======== EXTRACTED RECORDS

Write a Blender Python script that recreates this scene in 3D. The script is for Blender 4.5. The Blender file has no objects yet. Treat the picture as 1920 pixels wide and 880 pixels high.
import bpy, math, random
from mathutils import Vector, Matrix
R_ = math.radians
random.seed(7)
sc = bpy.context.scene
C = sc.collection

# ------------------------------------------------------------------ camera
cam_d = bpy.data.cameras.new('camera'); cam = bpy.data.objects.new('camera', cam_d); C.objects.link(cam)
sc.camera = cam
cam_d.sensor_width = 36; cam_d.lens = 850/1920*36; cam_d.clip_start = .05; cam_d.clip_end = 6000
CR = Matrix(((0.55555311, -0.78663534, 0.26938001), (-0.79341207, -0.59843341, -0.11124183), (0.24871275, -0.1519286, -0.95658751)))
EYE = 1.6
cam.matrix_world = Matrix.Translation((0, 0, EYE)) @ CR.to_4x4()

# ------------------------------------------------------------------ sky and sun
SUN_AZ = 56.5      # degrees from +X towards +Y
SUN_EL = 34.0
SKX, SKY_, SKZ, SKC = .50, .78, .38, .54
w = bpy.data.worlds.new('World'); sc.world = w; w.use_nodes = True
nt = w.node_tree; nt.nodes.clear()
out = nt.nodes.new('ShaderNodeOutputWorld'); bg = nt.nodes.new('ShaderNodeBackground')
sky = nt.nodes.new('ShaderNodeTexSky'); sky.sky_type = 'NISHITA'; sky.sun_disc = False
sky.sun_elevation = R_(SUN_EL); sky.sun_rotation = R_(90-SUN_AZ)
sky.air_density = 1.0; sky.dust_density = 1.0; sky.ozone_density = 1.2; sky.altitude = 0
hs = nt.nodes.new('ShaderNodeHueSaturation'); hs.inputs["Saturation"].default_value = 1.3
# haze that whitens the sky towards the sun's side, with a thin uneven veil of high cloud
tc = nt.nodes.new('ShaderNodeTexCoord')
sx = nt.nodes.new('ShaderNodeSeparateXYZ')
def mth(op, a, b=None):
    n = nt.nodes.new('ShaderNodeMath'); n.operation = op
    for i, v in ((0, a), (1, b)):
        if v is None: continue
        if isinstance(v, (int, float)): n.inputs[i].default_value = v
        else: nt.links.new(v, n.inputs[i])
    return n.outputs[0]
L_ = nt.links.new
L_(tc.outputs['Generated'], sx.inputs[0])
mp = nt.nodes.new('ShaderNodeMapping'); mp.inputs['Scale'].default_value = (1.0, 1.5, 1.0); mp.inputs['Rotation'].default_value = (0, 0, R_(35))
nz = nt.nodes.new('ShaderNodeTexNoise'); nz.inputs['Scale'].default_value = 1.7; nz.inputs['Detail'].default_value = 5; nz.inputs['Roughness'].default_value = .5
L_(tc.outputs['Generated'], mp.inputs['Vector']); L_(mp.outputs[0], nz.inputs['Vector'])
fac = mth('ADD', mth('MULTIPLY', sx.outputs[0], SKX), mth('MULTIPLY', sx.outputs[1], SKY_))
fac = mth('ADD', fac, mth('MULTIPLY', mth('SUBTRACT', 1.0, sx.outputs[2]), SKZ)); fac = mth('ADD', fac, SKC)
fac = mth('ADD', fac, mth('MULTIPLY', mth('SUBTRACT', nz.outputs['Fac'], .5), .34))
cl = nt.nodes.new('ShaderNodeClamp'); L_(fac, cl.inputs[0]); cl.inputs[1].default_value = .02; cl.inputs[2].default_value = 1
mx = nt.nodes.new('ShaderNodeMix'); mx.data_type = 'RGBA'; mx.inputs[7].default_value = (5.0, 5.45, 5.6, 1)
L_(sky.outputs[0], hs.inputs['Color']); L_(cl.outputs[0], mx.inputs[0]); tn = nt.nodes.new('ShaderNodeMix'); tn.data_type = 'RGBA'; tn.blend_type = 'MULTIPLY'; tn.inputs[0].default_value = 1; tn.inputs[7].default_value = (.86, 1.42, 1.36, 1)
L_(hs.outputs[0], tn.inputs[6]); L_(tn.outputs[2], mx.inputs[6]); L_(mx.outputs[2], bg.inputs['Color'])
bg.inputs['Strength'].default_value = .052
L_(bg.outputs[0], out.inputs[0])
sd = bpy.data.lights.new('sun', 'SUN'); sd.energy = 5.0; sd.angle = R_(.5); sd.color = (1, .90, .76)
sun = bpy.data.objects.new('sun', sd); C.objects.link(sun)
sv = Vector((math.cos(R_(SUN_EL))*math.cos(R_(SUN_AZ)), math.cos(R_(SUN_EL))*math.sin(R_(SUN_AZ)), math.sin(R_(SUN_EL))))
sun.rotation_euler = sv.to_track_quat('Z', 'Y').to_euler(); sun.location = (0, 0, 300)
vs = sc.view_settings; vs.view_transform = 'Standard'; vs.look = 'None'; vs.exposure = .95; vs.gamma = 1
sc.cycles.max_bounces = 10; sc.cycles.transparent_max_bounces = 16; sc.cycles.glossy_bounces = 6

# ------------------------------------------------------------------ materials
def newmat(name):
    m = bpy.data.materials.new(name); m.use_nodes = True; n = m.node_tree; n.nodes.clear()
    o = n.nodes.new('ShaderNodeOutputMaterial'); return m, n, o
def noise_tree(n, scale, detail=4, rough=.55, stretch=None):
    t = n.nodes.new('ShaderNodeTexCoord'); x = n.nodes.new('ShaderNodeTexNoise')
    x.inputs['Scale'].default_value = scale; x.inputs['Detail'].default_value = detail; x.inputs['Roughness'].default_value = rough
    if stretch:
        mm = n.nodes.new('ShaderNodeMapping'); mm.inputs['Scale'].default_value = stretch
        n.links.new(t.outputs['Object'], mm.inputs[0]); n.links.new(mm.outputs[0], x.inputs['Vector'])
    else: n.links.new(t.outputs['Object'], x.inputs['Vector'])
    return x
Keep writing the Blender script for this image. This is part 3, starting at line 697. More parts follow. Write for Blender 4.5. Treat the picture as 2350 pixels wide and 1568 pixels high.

================

> [SHORT PROBLEM]
Copy out every line of the data above, exactly as given.

> [RESULT]
Write a Blender Python script that recreates this scene in 3D. The script is for Blender 4.5. The Blender file has no objects yet. Treat the picture as 1920 pixels wide and 880 pixels high.
import bpy, math, random
from mathutils import Vector, Matrix
R_ = math.radians
random.seed(7)
sc = bpy.context.scene
C = sc.collection

# ------------------------------------------------------------------ camera
cam_d = bpy.data.cameras.new('camera'); cam = bpy.data.objects.new('camera', cam_d); C.objects.link(cam)
sc.camera = cam
cam_d.sensor_width = 36; cam_d.lens = 850/1920*36; cam_d.clip_start = .05; cam_d.clip_end = 6000
CR = Matrix(((0.55555311, -0.78663534, 0.26938001), (-0.79341207, -0.59843341, -0.11124183), (0.24871275, -0.1519286, -0.95658751)))
EYE = 1.6
cam.matrix_world = Matrix.Translation((0, 0, EYE)) @ CR.to_4x4()

# ------------------------------------------------------------------ sky and sun
SUN_AZ = 56.5      # degrees from +X towards +Y
SUN_EL = 34.0
SKX, SKY_, SKZ, SKC = .50, .78, .38, .54
w = bpy.data.worlds.new('World'); sc.world = w; w.use_nodes = True
nt = w.node_tree; nt.nodes.clear()
out = nt.nodes.new('ShaderNodeOutputWorld'); bg = nt.nodes.new('ShaderNodeBackground')
sky = nt.nodes.new('ShaderNodeTexSky'); sky.sky_type = 'NISHITA'; sky.sun_disc = False
sky.sun_elevation = R_(SUN_EL); sky.sun_rotation = R_(90-SUN_AZ)
sky.air_density = 1.0; sky.dust_density = 1.0; sky.ozone_density = 1.2; sky.altitude = 0
hs = nt.nodes.new('ShaderNodeHueSaturation'); hs.inputs["Saturation"].default_value = 1.3
# haze that whitens the sky towards the sun's side, with a thin uneven veil of high cloud
tc = nt.nodes.new('ShaderNodeTexCoord')
sx = nt.nodes.new('ShaderNodeSeparateXYZ')
def mth(op, a, b=None):
    n = nt.nodes.new('ShaderNodeMath'); n.operation = op
    for i, v in ((0, a), (1, b)):
        if v is None: continue
        if isinstance(v, (int, float)): n.inputs[i].default_value = v
        else: nt.links.new(v, n.inputs[i])
    return n.outputs[0]
L_ = nt.links.new
L_(tc.outputs['Generated'], sx.inputs[0])
mp = nt.nodes.new('ShaderNodeMapping'); mp.inputs['Scale'].default_value = (1.0, 1.5, 1.0); mp.inputs['Rotation'].default_value = (0, 0, R_(35))
nz = nt.nodes.new('ShaderNodeTexNoise'); nz.inputs['Scale'].default_value = 1.7; nz.inputs['Detail'].default_value = 5; nz.inputs['Roughness'].default_value = .5
L_(tc.outputs['Generated'], mp.inputs['Vector']); L_(mp.outputs[0], nz.inputs['Vector'])
fac = mth('ADD', mth('MULTIPLY', sx.outputs[0], SKX), mth('MULTIPLY', sx.outputs[1], SKY_))
fac = mth('ADD', fac, mth('MULTIPLY', mth('SUBTRACT', 1.0, sx.outputs[2]), SKZ)); fac = mth('ADD', fac, SKC)
fac = mth('ADD', fac, mth('MULTIPLY', mth('SUBTRACT', nz.outputs['Fac'], .5), .34))
cl = nt.nodes.new('ShaderNodeClamp'); L_(fac, cl.inputs[0]); cl.inputs[1].default_value = .02; cl.inputs[2].default_value = 1
mx = nt.nodes.new('ShaderNodeMix'); mx.data_type = 'RGBA'; mx.inputs[7].default_value = (5.0, 5.45, 5.6, 1)
L_(sky.outputs[0], hs.inputs['Color']); L_(cl.outputs[0], mx.inputs[0]); tn = nt.nodes.new('ShaderNodeMix'); tn.data_type = 'RGBA'; tn.blend_type = 'MULTIPLY'; tn.inputs[0].default_value = 1; tn.inputs[7].default_value = (.86, 1.42, 1.36, 1)
L_(hs.outputs[0], tn.inputs[6]); L_(tn.outputs[2], mx.inputs[6]); L_(mx.outputs[2], bg.inputs['Color'])
bg.inputs['Strength'].default_value = .052
L_(bg.outputs[0], out.inputs[0])
sd = bpy.data.lights.new('sun', 'SUN'); sd.energy = 5.0; sd.angle = R_(.5); sd.color = (1, .90, .76)
sun = bpy.data.objects.new('sun', sd); C.objects.link(sun)
sv = Vector((math.cos(R_(SUN_EL))*math.cos(R_(SUN_AZ)), math.cos(R_(SUN_EL))*math.sin(R_(SUN_AZ)), math.sin(R_(SUN_EL))))
sun.rotation_euler = sv.to_track_quat('Z', 'Y').to_euler(); sun.location = (0, 0, 300)
vs = sc.view_settings; vs.view_transform = 'Standard'; vs.look = 'None'; vs.exposure = .95; vs.gamma = 1
sc.cycles.max_bounces = 10; sc.cycles.transparent_max_bounces = 16; sc.cycles.glossy_bounces = 6

# ------------------------------------------------------------------ materials
def newmat(name):
    m = bpy.data.materials.new(name); m.use_nodes = True; n = m.node_tree; n.nodes.clear()
    o = n.nodes.new('ShaderNodeOutputMaterial'); return m, n, o
def noise_tree(n, scale, detail=4, rough=.55, stretch=None):
    t = n.nodes.new('ShaderNodeTexCoord'); x = n.nodes.new('ShaderNodeTexNoise')
    x.inputs['Scale'].default_value = scale; x.inputs['Detail'].default_value = detail; x.inputs['Roughness'].default_value = rough
    if stretch:
        mm = n.nodes.new('ShaderNodeMapping'); mm.inputs['Scale'].default_value = stretch
        n.links.new(t.outputs['Object'], mm.inputs[0]); n.links.new(mm.outputs[0], x.inputs['Vector'])
    else: n.links.new(t.outputs['Object'], x.inputs['Vector'])
    return x
Keep writing the Blender script for this image. This is part 3, starting at line 697. More parts follow. Write for Blender 4.5. Treat the picture as 2350 pixels wide and 1568 pixels high.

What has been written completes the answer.